Es ist schockierend und absurd, dass die Stadt 40 Mal soviel für die Müllbeseitigung auf Grünflächen ausgibt - ausgeben muss - als für die Bepflanzung derselben mit Blumen. Man muss es immer wieder mit Appellen versuchen, an die Erziehungspflicht der Eltern erinnern, Strafen aussprechen - auch Härte und Konsequenz sind wichtig, sonst lernen es manche nie. Noch wichtiger wäre, wenn sich in den Köpfen bewusst oder unbewusst ein Satz verfestigt wie: Das ist meine Stadt, und ich will, dass sie gut aussieht.

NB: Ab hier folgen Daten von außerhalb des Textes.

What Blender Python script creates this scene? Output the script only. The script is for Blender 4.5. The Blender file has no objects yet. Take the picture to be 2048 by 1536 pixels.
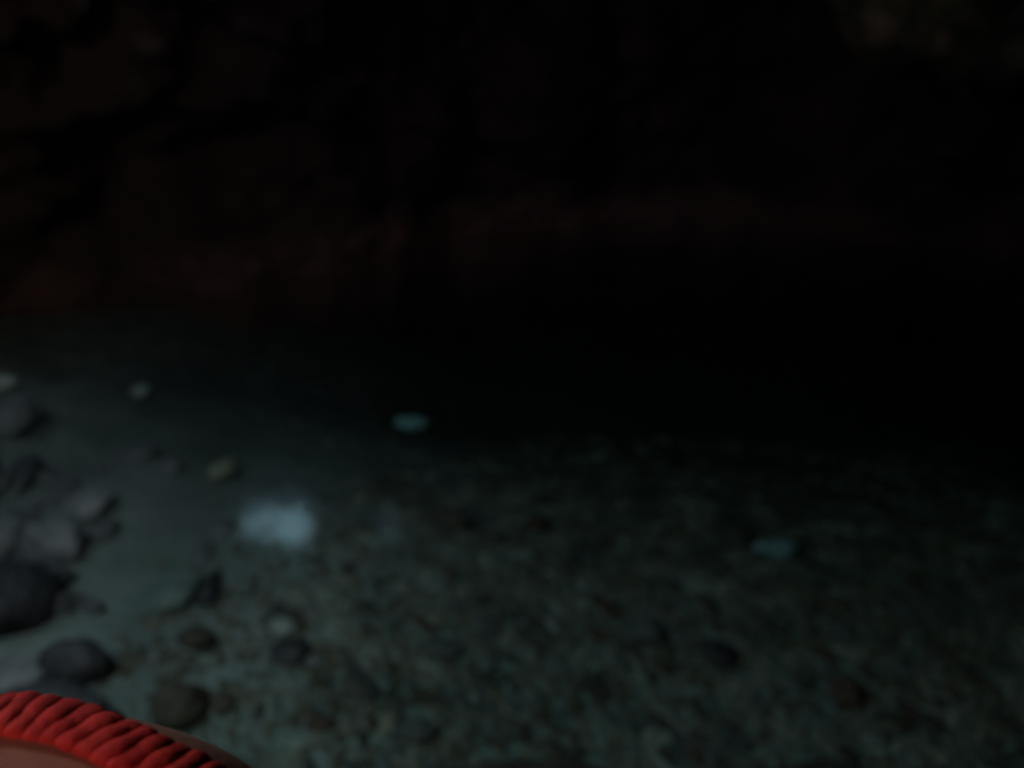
import bpy, bmesh, math, random
from mathutils import Vector, Matrix, noise
from mathutils.bvhtree import BVHTree
R = math.radians
scene = bpy.context.scene
col = scene.collection
random.seed(7)

# ------------------------------------------------------------------ camera
CAM = Vector((0, 0, 1.8)); PITCH = R(30)
cd = bpy.data.cameras.new('camera'); cam = bpy.data.objects.new('camera', cd); col.objects.link(cam)
cam.location = CAM; cam.rotation_euler = (R(90) - PITCH, 0, 0)
cd.sensor_width = 36; cd.lens = 28.25; cd.clip_start = 0.02; cd.clip_end = 500
cd.dof.use_dof = True; cd.dof.focus_distance = 0.40; cd.dof.aperture_fstop = 3.7
scene.camera = cam

# ------------------------------------------------------------------ sky (seen and felt only through the openings of the grotto)
w = bpy.data.worlds.new('World'); scene.world = w; w.use_nodes = True
wn = w.node_tree; wn.nodes.clear()
sky = wn.nodes.new('ShaderNodeTexSky'); sky.sky_type = 'NISHITA'; sky.sun_disc = False
sky.sun_elevation = R(25); sky.sun_rotation = R(150)
sky.dust_density = 4.0; sky.air_density = 1.0
bg = wn.nodes.new('ShaderNodeBackground'); bg.inputs['Strength'].default_value = 0.15
wo = wn.nodes.new('ShaderNodeOutputWorld')
tn = wn.nodes.new('ShaderNodeMix'); tn.data_type = 'RGBA'; tn.blend_type = 'MULTIPLY'; tn.inputs['Factor'].default_value = 1
tn.inputs['B'].default_value = (.90, 1.08, .80, 1)
wn.links.new(sky.outputs[0], tn.inputs['A']); wn.links.new(tn.outputs['Result'], bg.inputs[0]); wn.links.new(bg.outputs[0], wo.inputs[0])

scene.view_settings.view_transform = 'Standard'; scene.view_settings.look = 'None'
scene.view_settings.exposure = 4.7; scene.view_settings.gamma = 1
scene.render.engine = 'CYCLES'
scene.cycles.transparent_max_bounces = 16

# the torch that lights the near bank and the bed of the pool, held high just outside the left of the frame
ld = bpy.data.lights.new('torch', 'SPOT'); torch = bpy.data.objects.new('torch', ld); col.objects.link(torch)
torch.location = (-1.20, .72, 2.1); ld.energy = 1.12; ld.color = (.76, 1.0, 1.0); ld.spot_size = R(165); ld.spot_blend = 1.0; ld.shadow_soft_size = .10
torch.rotation_euler = (Vector((.15, 1.3, 0)) - torch.location).to_track_quat('-Z', 'Y').to_euler()

# weak fill light added to brighten the strap, just above and beside the camera
ld = bpy.data.lights.new('strap_fill', 'POINT'); fill = bpy.data.objects.new('strap_fill', ld); col.objects.link(fill)
fill.location = (-.42, -.16, 1.98); ld.energy = .125; ld.color = (1.0, .88, .76); ld.shadow_soft_size = .03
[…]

Die Akteure im Rathaus haben dabei eine große Verantwortung. Sie dürfen sich auf keinen Fall in Resignation flüchten. Das hartnäckige, gewissenhafte Arbeiten an der sichtbaren Substanz ist das Beste, was man machen kann. Konkretes ist wichtiger als Abstraktes, die Pflege des guten Bestandes besser als Geld für neumodischen Klimbim auszugeben. Die Liebe zur Stadt zeigt sich übrigens auch weit mehr in einem schönen Blumenbeet als in blutleerer Etikettenwirtschaft a la „Grüne Hauptstadt“. Auch letzteres kostet Geld und Arbeitskraft.